Verdi & Wagner nel cinema e nei media

cover_libro_verdi_wagner.jpgA cura di Sergio Miceli e Marco Capra
Verdi & Wagner nel cinema e nei media (2015)
Marsilio Editori, pagg.124, euro 15
www.marsilioeditori.it

Non fatevi illusioni sul titolo: non siamo in presenza di una disamina delle presenze complessive dei due massimi compositori operistici dell’800 nel cinema, intese sia come trattazioni biografiche che come utilizzo delle loro musiche che, infine, come influenza sui compositori cinematografici posteriori. Si tratta invece semplicemente della pubblicazione degli atti di un convegno svoltosi due anni or sono nella Casa della Musica di Parma in occasione del bicentenario della nascita dei due grandi.
Ciò significa una serie di “focus on” limitati ai singoli aspetti del rapporto fra Verdi, Wagner e il cinema; per ciò che riguarda Wagner, ad esempio, è il contrario di quanto indagato oltre trent’anni fa da una pubblicazione sempre veneziana, “L’immagine in me nascosta – Richard Wagner: un itinerario cinematografico”, edita dal Comune con il Teatro La Fenice e curata da Ermanno Comuzio e Giuseppe Ghigi, che allargava lo sguardo anche al fenomeno della “wagnerizzazione” di molte partiture cinematografiche dal secondo dopoguerra in poi. Senza contare, oggi, le profonde analogie strutturali e culturali  esistenti, per citare due casi di scuola, fra il Ring wagneriano e le due esalogie Star Wars (prossima al settimo episodio) e Il signore degli Anelli-Lo Hobbit, rispettivamente di John Williams e Howard Shore.

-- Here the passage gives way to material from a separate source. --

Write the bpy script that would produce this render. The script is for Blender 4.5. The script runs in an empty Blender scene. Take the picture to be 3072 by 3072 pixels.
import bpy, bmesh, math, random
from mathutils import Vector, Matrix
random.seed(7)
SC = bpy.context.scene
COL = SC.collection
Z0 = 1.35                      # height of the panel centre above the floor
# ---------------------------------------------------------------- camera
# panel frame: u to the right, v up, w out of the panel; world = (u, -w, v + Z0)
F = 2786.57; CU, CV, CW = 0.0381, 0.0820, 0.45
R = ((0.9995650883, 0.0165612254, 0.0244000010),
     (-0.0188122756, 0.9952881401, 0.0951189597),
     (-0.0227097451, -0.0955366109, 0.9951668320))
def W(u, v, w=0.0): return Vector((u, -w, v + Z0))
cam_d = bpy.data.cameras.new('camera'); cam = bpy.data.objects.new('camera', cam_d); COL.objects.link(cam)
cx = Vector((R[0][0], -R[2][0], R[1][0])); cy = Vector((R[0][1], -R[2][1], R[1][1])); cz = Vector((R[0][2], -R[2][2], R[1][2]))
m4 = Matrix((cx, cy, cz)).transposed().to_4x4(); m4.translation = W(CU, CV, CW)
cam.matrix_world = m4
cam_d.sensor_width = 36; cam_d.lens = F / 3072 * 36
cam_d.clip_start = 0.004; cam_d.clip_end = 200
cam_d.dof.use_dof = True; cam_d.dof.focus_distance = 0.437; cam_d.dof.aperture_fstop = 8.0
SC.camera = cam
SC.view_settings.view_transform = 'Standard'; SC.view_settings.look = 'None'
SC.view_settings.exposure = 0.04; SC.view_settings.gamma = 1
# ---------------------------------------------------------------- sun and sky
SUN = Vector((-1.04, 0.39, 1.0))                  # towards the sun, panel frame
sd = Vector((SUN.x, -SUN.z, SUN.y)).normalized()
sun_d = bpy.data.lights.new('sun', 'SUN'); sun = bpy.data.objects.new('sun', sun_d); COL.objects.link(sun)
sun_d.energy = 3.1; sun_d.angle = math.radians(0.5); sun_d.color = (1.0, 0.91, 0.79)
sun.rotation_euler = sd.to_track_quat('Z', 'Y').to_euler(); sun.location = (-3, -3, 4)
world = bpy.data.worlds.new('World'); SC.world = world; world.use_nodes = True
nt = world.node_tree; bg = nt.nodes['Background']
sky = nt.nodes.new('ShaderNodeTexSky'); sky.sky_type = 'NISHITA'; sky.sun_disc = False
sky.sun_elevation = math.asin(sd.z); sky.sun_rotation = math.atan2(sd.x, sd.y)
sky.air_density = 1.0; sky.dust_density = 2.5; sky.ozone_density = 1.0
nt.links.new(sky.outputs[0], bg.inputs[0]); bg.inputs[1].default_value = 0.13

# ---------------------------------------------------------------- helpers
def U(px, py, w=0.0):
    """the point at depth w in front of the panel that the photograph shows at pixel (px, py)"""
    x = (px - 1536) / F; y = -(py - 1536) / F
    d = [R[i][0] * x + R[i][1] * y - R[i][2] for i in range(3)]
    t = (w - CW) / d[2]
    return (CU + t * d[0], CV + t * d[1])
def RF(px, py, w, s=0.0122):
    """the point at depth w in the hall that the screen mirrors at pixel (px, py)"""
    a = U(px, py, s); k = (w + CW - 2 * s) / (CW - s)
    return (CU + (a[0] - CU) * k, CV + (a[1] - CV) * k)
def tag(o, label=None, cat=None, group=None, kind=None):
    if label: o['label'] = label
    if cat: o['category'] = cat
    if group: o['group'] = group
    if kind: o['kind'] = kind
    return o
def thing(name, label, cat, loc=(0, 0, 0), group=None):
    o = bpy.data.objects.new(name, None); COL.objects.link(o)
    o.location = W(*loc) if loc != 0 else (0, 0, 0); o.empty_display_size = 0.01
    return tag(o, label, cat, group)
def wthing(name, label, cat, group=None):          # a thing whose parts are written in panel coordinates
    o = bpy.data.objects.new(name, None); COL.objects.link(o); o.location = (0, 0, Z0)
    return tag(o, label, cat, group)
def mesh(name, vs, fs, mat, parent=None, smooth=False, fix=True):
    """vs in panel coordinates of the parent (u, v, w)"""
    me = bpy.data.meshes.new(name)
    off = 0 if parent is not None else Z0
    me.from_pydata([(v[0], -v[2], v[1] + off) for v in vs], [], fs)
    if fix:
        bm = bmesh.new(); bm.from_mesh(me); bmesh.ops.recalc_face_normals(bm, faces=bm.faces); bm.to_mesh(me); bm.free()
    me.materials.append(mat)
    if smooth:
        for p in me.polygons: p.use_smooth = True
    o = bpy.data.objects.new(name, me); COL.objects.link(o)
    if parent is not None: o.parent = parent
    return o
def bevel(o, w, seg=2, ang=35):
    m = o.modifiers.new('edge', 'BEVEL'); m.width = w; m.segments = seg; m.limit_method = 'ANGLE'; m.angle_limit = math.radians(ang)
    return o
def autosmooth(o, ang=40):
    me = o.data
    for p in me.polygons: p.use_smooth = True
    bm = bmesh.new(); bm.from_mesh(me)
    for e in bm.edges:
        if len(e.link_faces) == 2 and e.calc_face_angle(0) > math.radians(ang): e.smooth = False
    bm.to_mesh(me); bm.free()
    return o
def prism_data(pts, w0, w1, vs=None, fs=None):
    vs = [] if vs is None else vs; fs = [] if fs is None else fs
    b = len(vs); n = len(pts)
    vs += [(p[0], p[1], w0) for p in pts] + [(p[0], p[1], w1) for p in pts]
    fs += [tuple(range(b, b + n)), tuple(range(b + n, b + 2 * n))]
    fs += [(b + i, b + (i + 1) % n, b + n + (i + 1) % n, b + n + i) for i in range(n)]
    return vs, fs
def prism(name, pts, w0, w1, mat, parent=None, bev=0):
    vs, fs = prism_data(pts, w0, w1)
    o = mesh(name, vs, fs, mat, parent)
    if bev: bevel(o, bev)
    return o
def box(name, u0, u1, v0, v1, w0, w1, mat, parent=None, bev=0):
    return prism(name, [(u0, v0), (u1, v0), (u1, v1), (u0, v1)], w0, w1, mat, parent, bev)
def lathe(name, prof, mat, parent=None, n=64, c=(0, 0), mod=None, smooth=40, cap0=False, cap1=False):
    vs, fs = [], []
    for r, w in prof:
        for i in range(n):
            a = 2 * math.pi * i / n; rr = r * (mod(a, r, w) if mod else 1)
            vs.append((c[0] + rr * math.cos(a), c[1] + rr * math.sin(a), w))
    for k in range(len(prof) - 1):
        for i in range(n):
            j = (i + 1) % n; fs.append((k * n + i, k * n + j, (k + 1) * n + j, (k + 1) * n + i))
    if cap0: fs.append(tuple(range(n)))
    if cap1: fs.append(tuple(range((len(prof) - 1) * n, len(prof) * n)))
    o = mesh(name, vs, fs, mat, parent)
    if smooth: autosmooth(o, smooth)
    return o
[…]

I contributi, in ogni modo, al netto di una certa fastidiosa autoreferenzialità rinvenibile nella continua reciprocità di citazioni e “omaggi” fra relatori, rivelano uno spiccato interesse di approfondimento scientifico e didattico su determinati aspetti dell’argomento: Stefano Socci, ad esempio, esplora in profondità la straordinaria “partitura ottica” del Parsifal di Hans Jurgen Syberberg (1982), anomalo, gigantesco e visionario esemplare di film-opera, mentre Roberto Calabretto si sofferma sulle “presenze wagneriane nel cinema europeo” circoscrivendo l’indagine a quattro autori: Buñuel, Visconti, Herzog e Kluge: un Wagner, il loro, simbolico più che descrittivo o esornativo, dalle valenze anche psicoanalitiche. Curiosa e stimolante l’angolazione scelta da Birgit Schmidt che, con particolare riferimento a ”Rigoletto” e “Traviata”, esamina gli effetti cinematografici insiti nelle opere verdiane, pedinandone i libretti e le disposizioni sceniche previste dal compositore. Sergio Miceli restringe l’oggetto d’indagine alla “Cavalcata delle Valchirie” e al suo utilizzo nel cinema, da Griffith a Fellini a Coppola, diramando il proprio intervento tra alcuni bizzarri anatemi non sempre contestuali (l’invettiva contro il Festival di Sanremo e… la trasmissione Che tempo che fa di Fabio Fazio!).
L’insieme, in sintesi, unito agli altri interventi, si propone come spunto di riflessioni e di lavoro per chi volesse sviluppare, in maniera più approfondita e meno selettiva, l’argomento: specie ove si consideri che, in parte per Verdi e senz’altro per quanto attiene a Wagner, siamo in presenza di due compositori “cinematografici” ante litteram.